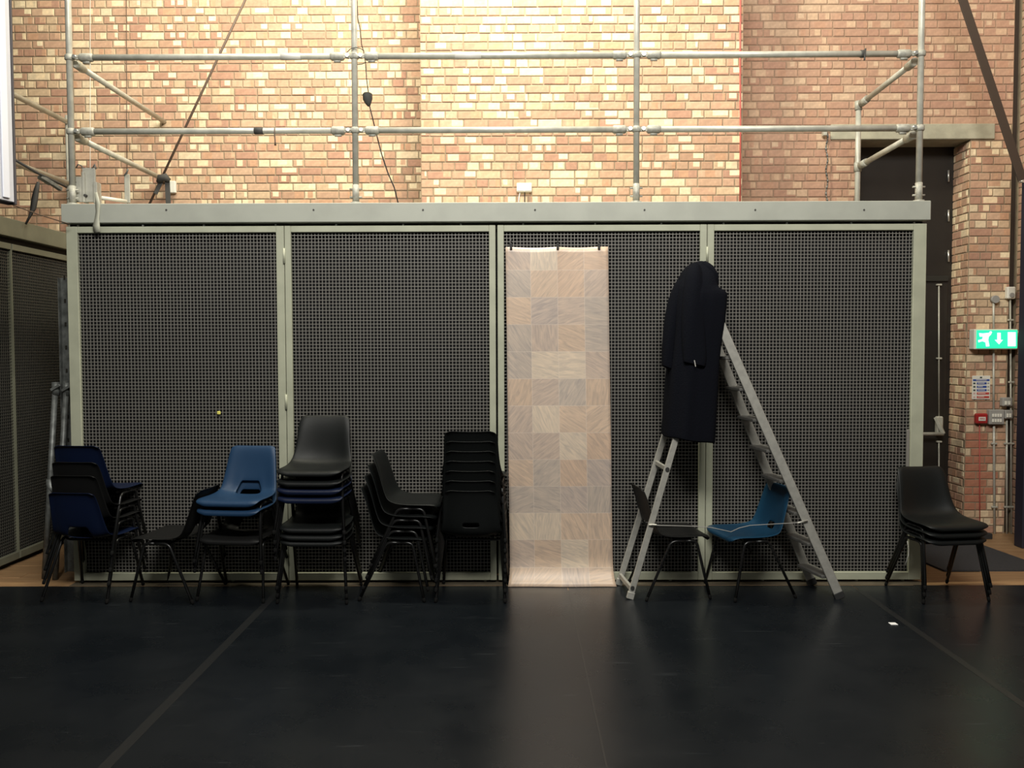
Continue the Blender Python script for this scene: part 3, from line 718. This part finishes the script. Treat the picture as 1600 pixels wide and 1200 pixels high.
p = P(1548,519.5,YF-.1); MB().tube([(p.x,y0s,p.z),(p.x,y1s,p.z)], .011, 10).build('figure_head', M['exitw'], ex)
arr = [(1558.5,520),(1563.5,520),(1563.5,531),(1567,531),(1561,538),(1554.5,531),(1558.5,531)]
MB().prism([(P(x,y,YF-.1).x, P(x,y,YF-.1).z) for x,y in arr][::-1], y0s, y1s).build('arrow', M['exitw'], ex)
dr = [(1575,519),(1587,519),(1587,541),(1575,541)]
MB().prism([(P(x,y,YF-.1).x, P(x,y,YF-.1).z) for x,y in dr][::-1], y0s, y1s).build('door_symbol', M['exitw'], ex)

fn = thing('fire_notice', 'white fire action notice with blue and red panels under the exit sign', 'sign', P(1533,605,YF))
def plate(x0,x1,py0,py1,y0,y1,m,name,par,bev=.0005):
    a = P(x0,py1,YF-.01); b = P(x1,py0,YF-.01)
    return MB().bevbox((a.x,y0,a.z),(b.x,y1,b.z),bev).build(name,m,par)
plate(1519,1548,587,624,YF-.006,YF-.0005,M['white'],'plate',fn,.002)
plate(1531.5,1535,588.7,591,YF-.0075,YF-.006,M['signgreen'],'symbol',fn)
plate(1520.5,1546.5,592.5,595.5,YF-.0075,YF-.006,M['signblue'],'heading_panel',fn)
for i,py in enumerate((597.3,602.7,608)):
    plate(1526.5,1542,py,py+3.4,YF-.0075,YF-.006,M['signblue'],'blue_panel',fn)
    plate(1521,1524.5,py+.5,py+3,YF-.0075,YF-.006,M['signgreen'],'pictogram',fn)
    plate(1543,1546,py+.5,py+2.6,YF-.0075,YF-.006,M['greyp'],'pictogram',fn)
for py in (613,618.7):
    plate(1526.5,1546,py,py+3.6,YF-.0075,YF-.006,M['signred'],'red_panel',fn)
    plate(1521,1524.5,py+.4,py+3,YF-.0075,YF-.006,mat('pale_red',(.6,.4,.36),.5),'pictogram',fn)
# rows of small print as real text on the notice: too blurred to read, so only the two legible headings' dashes remain
for i,py in enumerate((593.4,598.4,603.8,609.1,614.2,619.8)):
    plate(1528 if i else 1525.5,(1540,1538.5,1536,1539,1540,1538)[i] + (2 if not i else 0),py,py+.9,YF-.0085,YF-.0075,M['white'],'print_line',fn)

fc = thing('fire_call_point', 'red fire alarm call point box below the notice', 'alarm', P(1533,654,YF))
a = P(1524,662,YF-.03); b = P(1542.5,646,YF-.03)
MB().bevbox((a.x,YF-.05,a.z),(b.x,YF,b.z),.01).build('box', M['redp'], fc)
a = P(1529,657.5,YF-.05); b = P(1540,651.5,YF-.05)
MB().bevbox((a.x,YF-.054,a.z),(b.x,YF-.05,b.z),.001).build('label_plate', M['white'], fc)
cu = bpy.data.curves.new('fire_text','FONT'); cu.body='FIRE'; cu.size=.026; cu.align_x='CENTER'; cu.align_y='CENTER'; cu.extrude=.0006
cu.materials.append(M['redp']); tmp = bpy.data.objects.new('tmp', cu); COL.objects.link(tmp)
tme = bpy.data.meshes.new_from_object(tmp.evaluated_get(bpy.context.evaluated_depsgraph_get())); bpy.data.objects.remove(tmp)
to = bpy.data.objects.new('lettering', tme); COL.objects.link(to)
to.parent = fc; to.matrix_parent_inverse = Matrix.Translation(-fc.location); to.location=((a.x+b.x)/2,YF-.0548,(a.z+b.z)/2); to.rotation_euler=(PI/2,0,0)
MB().tube([P(1530.5,662,YF-.01),P(1531,835,YF-.01)], .005, 6).build('conduit', M['redc'], fc)

def swbox(x0,x1,py0,py1,lab,cols,rws,name='switch_box'):
    a = P(x0,py1,YF-.03); b = P(x1,py0,YF-.03)
    t = thing(name, lab, 'switch', ((a.x+b.x)/2,YF,a.z))
    MB().bevbox((a.x,YF-.055,a.z),(b.x,YF,b.z),.006).build('box', M['greyp'], t)
    w_ = (b.x-a.x); h_ = (b.z-a.z)
    for i in range(cols):
        for j in range(rws):
            x0_ = a.x + w_*(.16+.68*i/cols); z0_ = a.z + h_*(.16+.70*j/rws)
            MB().bevbox((x0_,YF-.064,z0_),(x0_+w_*.68/cols*.72,YF-.055,z0_+h_*.70/rws*.62),.002).build('switch', M['white'], t)
    return t
s1 = swbox(1543.5,1567.5,640,663,'large grey box with two rows of four white switches',4,2)
swbox(1564.5,1580,621,634.5,'small upper grey switch box right of the large one',2,1)
swbox(1568,1580.5,640.5,654,'small lower grey switch box touching the large one',2,1)
def conduit(pts, lab, r=.010, saddles=()):
    t = thing('conduit', lab, 'conduit', P(*pts[-1],YF-.012))
    MB().tube([P(x,y,YF-.013) for x,y in pts], r, 8).build('pipe', M['galv'], t)
    for (x,y) in saddles:
        q = P(x,y,YF-.013); MB().bevbox((q.x-.026,q.y-.013,q.z-.008),(q.x+.026,q.y+.010,q.z+.008),.003).build('saddle', M['galv'], t)
conduit([(1552.5,472),(1552.5,514)],'short steel conduit between the round junction box and exit sign')
conduit([(1552.5,547),(1552.5,640)],'steel conduit from the exit sign down to the large switch box')
conduit([(1553,663),(1553,700),(1554,838)],'steel conduit from the large switch box down to the floor',.011,((1553,693),(1553.5,792)))
conduit([(1573,655),(1573,838)],'steel conduit below the small lower switch box',.009,((1573,693),(1573,792)))
conduit([(1578.5,468),(1580.5,838)],'tall steel conduit from the white sensor down to the floor',.008,((1579,500),(1580,597),(1580,693),(1580.5,792)))
q = P(1552.5,468,YF)
tag(MB().tube([(q.x,YF-.04,q.z),(q.x,YF,q.z)], .035, 14).build('round_junction_box', M['greyp']), 'round grey junction box on the pier above the exit sign', 'junction box')
q = P(1576,458,YF)
se = thing('alarm_sensor', 'small white alarm sensor box high on the right pier', 'sensor', q)
MB().bevbox((q.x-.038,YF-.05,q.z-.055),(q.x+.038,YF,q.z+.055),.008).build('box', M['white'], se)
MB().tube([(q.x,YF-.058,q.z-.022),(q.x,YF-.05,q.z-.022)], .022, 12).build('lens', M['greyp'], se)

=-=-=

▸ EXERCISE INSTRUCTIONS
Quote, please, every line of the material above from its start through the line that has "y1s).build('door_symbol', M['exitw'], ex)", reproducing the words exactly and dropping any images.

▸ OUTPUT OF THE TASK
Continue the Blender Python script for this scene: part 3, from line 718. This part finishes the script. Treat the picture as 1600 pixels wide and 1200 pixels high.
p = P(1548,519.5,YF-.1); MB().tube([(p.x,y0s,p.z),(p.x,y1s,p.z)], .011, 10).build('figure_head', M['exitw'], ex)
arr = [(1558.5,520),(1563.5,520),(1563.5,531),(1567,531),(1561,538),(1554.5,531),(1558.5,531)]
MB().prism([(P(x,y,YF-.1).x, P(x,y,YF-.1).z) for x,y in arr][::-1], y0s, y1s).build('arrow', M['exitw'], ex)
dr = [(1575,519),(1587,519),(1587,541),(1575,541)]
MB().prism([(P(x,y,YF-.1).x, P(x,y,YF-.1).z) for x,y in dr][::-1], y0s, y1s).build('door_symbol', M['exitw'], ex)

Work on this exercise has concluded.